ÓSCAR ESQUIVIAS. ESCRITOR
OPINIÓN

¡Gay el último!

Óscar Esquivias.
Óscar Esquivias.
JORGE PARÍS
Óscar Esquivias.

Hace unos días, en una playa de Málaga, vi jugar en el agua a unos niños que parecían sacados de un cuadro de Sorolla (salvo porque llevaban traje de baño). Eran alegres y bulliciosos, se perseguían y salpicaban incansables, con toda la simpatía de la infancia (sus edades debían de oscilar entre los ocho y los doce años). En el momento más inesperado, uno gritó: "¡Gay el último!" y echó a correr hacia la orilla. Inmediatamente se interrumpió el juego y los otros le siguieron repitiendo festivamente el lema ("¡Gay el último, gay el último!"). Todos abandonaron el agua, donde se lo estaban pasando tan bien: si alguien hubiera gritado "¡Un tiburón!", no habrían huido más rápido.

Por más que esté acostumbrado a oír expresiones homofóbicas (muy a menudo convertidas en simples muletillas, dichas sin intención expresa de ofender, como también sucede con muchas blasfemias), el grito del niño me sorprendió por varias razones: por lo llamativo de esta adaptación del viejo y malsonante "¡Maricón el último!", porque el muchachito (que debía de ser ingenioso) tuviera plena conciencia de lo que decía (para él y los demás de su grupo, ser tildado de "gay" era sin duda algo indeseable) y, por último, (y por eso cuento aquí la anécdota, ya que esta columna está dedicada a la cultura) por la novedad lingüística de emplear la palabra "gay" a la vez como eufemismo e insulto.

En español y hasta fechas relativamente cercanas, cuando alguien quería referirse a un varón que tenía relaciones con otro (de las mujeres se prefería pensar que no caían en semejantes actos repugnantes para la moral común) se utilizaban diferentes términos y circunloquios: históricamente, lo más neutro quizá fuera decir "sodomita", frente a otras expresiones crudamente insultantes como "bujarrón", "puto" o "maricón", algunas con plena vigencia hoy.

En un célebre poema del Siglo de Oro (a veces atribuido a Góngora) se dice: "A un puto, sin más ni más, / prendieron por delincuente, / no por culpa de presente, / sino por culpas de atrás". Los niños de la playa malagueña, de haber vivido en el siglo XVII, no habrían dicho "¡Gay el último!" sino, posiblemente, "¡Puto el postrero!" o "¡Puto el postre!". De ahí viene la locución adverbial "a puto el postre" que significa "apresurarse para no ser el último en algo". La usó Quevedo, fue recogida en el Diccionario de Autoridades de la Real Academia en 1737 y desde entonces permanece (como debe ser) en los diccionarios sucesivos, incluido el actual.
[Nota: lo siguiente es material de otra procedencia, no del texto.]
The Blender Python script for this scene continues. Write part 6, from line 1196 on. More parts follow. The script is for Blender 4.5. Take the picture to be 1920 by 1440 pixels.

Este es, por cierto, un ejemplo bastante elocuente de cómo conviene mantener en los diccionarios este tipo de acepciones, aunque sean insultantes, pues de no hacerlo muchos textos nos resultarían difícilmente comprensibles.

"Gay", en español, parece (o parecía) la palabra más neutra y positiva para designar a los hombres que nos enamoramos exclusivamente de las personas de nuestro mismo sexo. El término, aunque rescatado recientemente del inglés, era conocido desde hace siglos en nuestro idioma en la forma del adjetivo "gay" o "gayo", que significa "alegre, apacible, deleitable, galán" (copio la definición de Sebastián de Covarrubias en 1611) y era frecuente en expresiones como "gay saber" o la "gaya ciencia". Aunque no tengamos todas esas cualidades (¡ojalá!), "gay" sirve para denominarnos con una palabra que está libre de las connotaciones despectivas de otras, incluso de la aparentemente aséptica "homosexual", inventada a mediados del XIX y popularizada entonces en ambientes psiquiátricos para definir lo que se consideraba una perversidad sexual. De algún modo, "homosexualidad" vino a sustituir a "sodomía" en la lengua culta, como término más o menos respetable que aludía a un comportamiento morboso (luego la palabreja fue perdiendo veneno).

Pero en esa playa, de la manera más imprevista, tuve la constatación de que algunos de los que dicen "homosexual" o "gay" siguen pensando "puto" o "maricón".